MATERIAL:
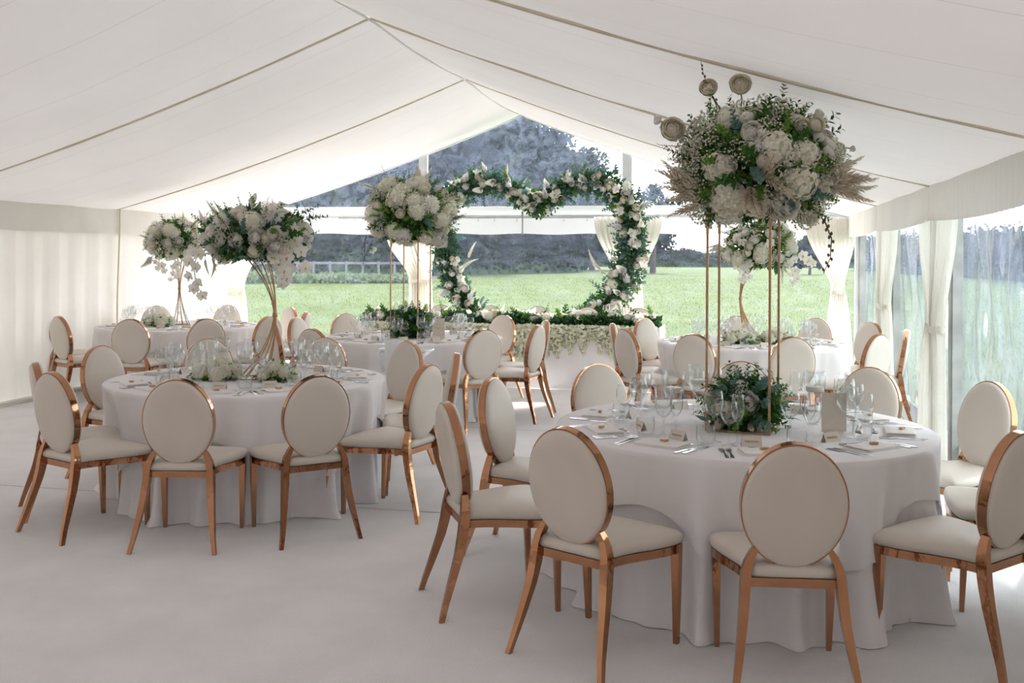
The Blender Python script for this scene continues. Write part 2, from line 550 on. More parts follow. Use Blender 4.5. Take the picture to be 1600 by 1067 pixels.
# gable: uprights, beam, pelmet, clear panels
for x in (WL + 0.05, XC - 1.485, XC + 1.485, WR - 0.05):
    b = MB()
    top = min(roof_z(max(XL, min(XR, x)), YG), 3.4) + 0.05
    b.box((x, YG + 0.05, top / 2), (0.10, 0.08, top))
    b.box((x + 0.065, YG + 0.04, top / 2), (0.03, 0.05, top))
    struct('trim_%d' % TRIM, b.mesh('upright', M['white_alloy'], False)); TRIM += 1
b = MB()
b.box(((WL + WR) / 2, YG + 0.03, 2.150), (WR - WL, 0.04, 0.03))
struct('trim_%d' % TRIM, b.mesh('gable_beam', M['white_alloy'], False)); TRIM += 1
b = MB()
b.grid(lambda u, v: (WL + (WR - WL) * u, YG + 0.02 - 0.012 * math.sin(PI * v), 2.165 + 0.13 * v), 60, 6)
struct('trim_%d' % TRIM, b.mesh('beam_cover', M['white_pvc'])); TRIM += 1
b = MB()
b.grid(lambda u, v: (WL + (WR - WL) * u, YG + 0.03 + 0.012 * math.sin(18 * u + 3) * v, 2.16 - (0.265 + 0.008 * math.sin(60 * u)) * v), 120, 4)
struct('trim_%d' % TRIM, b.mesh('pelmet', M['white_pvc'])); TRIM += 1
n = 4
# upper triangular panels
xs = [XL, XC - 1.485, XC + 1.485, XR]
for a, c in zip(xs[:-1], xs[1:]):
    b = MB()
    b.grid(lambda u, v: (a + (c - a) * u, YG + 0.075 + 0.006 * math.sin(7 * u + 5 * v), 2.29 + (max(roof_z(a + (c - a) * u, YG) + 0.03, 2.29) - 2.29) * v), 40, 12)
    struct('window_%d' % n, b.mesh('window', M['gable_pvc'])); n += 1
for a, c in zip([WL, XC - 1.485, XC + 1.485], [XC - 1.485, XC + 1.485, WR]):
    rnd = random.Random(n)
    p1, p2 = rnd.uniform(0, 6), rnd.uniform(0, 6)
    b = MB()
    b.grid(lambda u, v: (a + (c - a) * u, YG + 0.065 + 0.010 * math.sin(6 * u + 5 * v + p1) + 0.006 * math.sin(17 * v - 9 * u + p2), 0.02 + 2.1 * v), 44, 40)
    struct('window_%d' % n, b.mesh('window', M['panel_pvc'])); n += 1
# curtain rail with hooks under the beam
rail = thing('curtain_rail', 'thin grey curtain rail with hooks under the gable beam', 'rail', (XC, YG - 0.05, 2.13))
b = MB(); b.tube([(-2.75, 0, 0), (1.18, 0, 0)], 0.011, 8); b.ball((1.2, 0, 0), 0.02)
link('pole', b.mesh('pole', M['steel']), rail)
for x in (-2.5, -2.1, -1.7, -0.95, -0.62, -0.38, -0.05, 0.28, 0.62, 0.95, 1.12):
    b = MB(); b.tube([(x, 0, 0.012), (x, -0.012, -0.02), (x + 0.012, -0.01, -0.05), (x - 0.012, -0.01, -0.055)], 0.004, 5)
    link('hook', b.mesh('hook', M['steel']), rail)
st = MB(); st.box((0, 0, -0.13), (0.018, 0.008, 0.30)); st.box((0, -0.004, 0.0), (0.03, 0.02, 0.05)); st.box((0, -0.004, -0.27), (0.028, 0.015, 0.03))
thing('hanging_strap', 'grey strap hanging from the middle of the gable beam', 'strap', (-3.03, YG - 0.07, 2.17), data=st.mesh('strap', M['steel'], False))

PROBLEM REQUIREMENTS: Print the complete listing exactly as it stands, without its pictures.

OUTPUT OF THE TASK:
The Blender Python script for this scene continues. Write part 2, from line 550 on. More parts follow. Use Blender 4.5. Take the picture to be 1600 by 1067 pixels.
# gable: uprights, beam, pelmet, clear panels
for x in (WL + 0.05, XC - 1.485, XC + 1.485, WR - 0.05):
    b = MB()
    top = min(roof_z(max(XL, min(XR, x)), YG), 3.4) + 0.05
    b.box((x, YG + 0.05, top / 2), (0.10, 0.08, top))
    b.box((x + 0.065, YG + 0.04, top / 2), (0.03, 0.05, top))
    struct('trim_%d' % TRIM, b.mesh('upright', M['white_alloy'], False)); TRIM += 1
b = MB()
b.box(((WL + WR) / 2, YG + 0.03, 2.150), (WR - WL, 0.04, 0.03))
struct('trim_%d' % TRIM, b.mesh('gable_beam', M['white_alloy'], False)); TRIM += 1
b = MB()
b.grid(lambda u, v: (WL + (WR - WL) * u, YG + 0.02 - 0.012 * math.sin(PI * v), 2.165 + 0.13 * v), 60, 6)
struct('trim_%d' % TRIM, b.mesh('beam_cover', M['white_pvc'])); TRIM += 1
b = MB()
b.grid(lambda u, v: (WL + (WR - WL) * u, YG + 0.03 + 0.012 * math.sin(18 * u + 3) * v, 2.16 - (0.265 + 0.008 * math.sin(60 * u)) * v), 120, 4)
struct('trim_%d' % TRIM, b.mesh('pelmet', M['white_pvc'])); TRIM += 1
n = 4
# upper triangular panels
xs = [XL, XC - 1.485, XC + 1.485, XR]
for a, c in zip(xs[:-1], xs[1:]):
    b = MB()
    b.grid(lambda u, v: (a + (c - a) * u, YG + 0.075 + 0.006 * math.sin(7 * u + 5 * v), 2.29 + (max(roof_z(a + (c - a) * u, YG) + 0.03, 2.29) - 2.29) * v), 40, 12)
    struct('window_%d' % n, b.mesh('window', M['gable_pvc'])); n += 1
for a, c in zip([WL, XC - 1.485, XC + 1.485], [XC - 1.485, XC + 1.485, WR]):
    rnd = random.Random(n)
    p1, p2 = rnd.uniform(0, 6), rnd.uniform(0, 6)
    b = MB()
    b.grid(lambda u, v: (a + (c - a) * u, YG + 0.065 + 0.010 * math.sin(6 * u + 5 * v + p1) + 0.006 * math.sin(17 * v - 9 * u + p2), 0.02 + 2.1 * v), 44, 40)
    struct('window_%d' % n, b.mesh('window', M['panel_pvc'])); n += 1
# curtain rail with hooks under the beam
rail = thing('curtain_rail', 'thin grey curtain rail with hooks under the gable beam', 'rail', (XC, YG - 0.05, 2.13))
b = MB(); b.tube([(-2.75, 0, 0), (1.18, 0, 0)], 0.011, 8); b.ball((1.2, 0, 0), 0.02)
link('pole', b.mesh('pole', M['steel']), rail)
for x in (-2.5, -2.1, -1.7, -0.95, -0.62, -0.38, -0.05, 0.28, 0.62, 0.95, 1.12):
    b = MB(); b.tube([(x, 0, 0.012), (x, -0.012, -0.02), (x + 0.012, -0.01, -0.05), (x - 0.012, -0.01, -0.055)], 0.004, 5)
    link('hook', b.mesh('hook', M['steel']), rail)
st = MB(); st.box((0, 0, -0.13), (0.018, 0.008, 0.30)); st.box((0, -0.004, 0.0), (0.03, 0.02, 0.05)); st.box((0, -0.004, -0.27), (0.028, 0.015, 0.03))
thing('hanging_strap', 'grey strap hanging from the middle of the gable beam', 'strap', (-3.03, YG - 0.07, 2.17), data=st.mesh('strap', M['steel'], False))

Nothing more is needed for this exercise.